Tories try new tack to sell U.S. on Keystone pipeline – by Shawn McCarthy (Globe and Mail – February 11, 2013)

The Globe and Mail is Canada’s national newspaper with the second largest broadsheet circulation in the country. It has enormous influence on Canada’s political and business elite.

OTTAWA — As more than twenty thousand activists prepare to converge in front of the White House this weekend to oppose Keystone XL, the Harper government plans to use a two-track message to persuade the U.S. government to approve the pipeline.

It will claim to be as serious about battling climate change as President Barack Obama, and will stress the national security and economic benefits that would result from the project’s construction.

But it will be an uphill sell as Ottawa has continued to delay introduction of long-promised regulations that would rein in emissions from the oil sands, which American environmentalists have targeted as “dirty oil.”

Natural Resources Minister Joe Oliver said Sunday he is committed to persuading the American public that Canada is serious about fighting climate change.

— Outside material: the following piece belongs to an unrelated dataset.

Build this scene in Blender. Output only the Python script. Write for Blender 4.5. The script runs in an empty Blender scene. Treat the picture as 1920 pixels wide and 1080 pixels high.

“There are people [in the U.S.] who want to be reassured that we’re not cavalier about the environment,” Mr. Oliver said in an interview with The Globe. “One important point is to show that we’re moving in lockstep with the United States on a number of critical issues.”

Mr. Obama raised alarms in Ottawa and in Alberta about the fate of the pipeline when he pledged in his inauguration speech to aggressively tackle climate change, and then appointed as secretary of state Senator John Kerry – a known climate hawk – to oversee the approval process. Pipeline proponents will be watching closely Tuesday night when Mr. Obama lays out his agenda in the State of the Union address, looking for hints as to whether his climate activism leaves room for more imported bitumen from Canada.

Mr. Oliver will likely travel to Washington once Mr. Obama has a new energy secretary in place. Mr. Oliver will make the case that Canada’s climate policies are consistent with Mr. Obama’s approach, echoing Foreign Minister John Baird who visited Mr. Kerry in Washington last week. Both governments have committed under the 2009 Copenhagen accord to reduce greenhouse gas emissions by 17 per cent from 2005 levels by 2020.

And Ottawa has moved in tandem with Washington to impose increasingly tough fuel-efficiency standards over the next decade, while passing regulations to phase out traditional coal-fired power plants (though that measure will have little impact before 2020).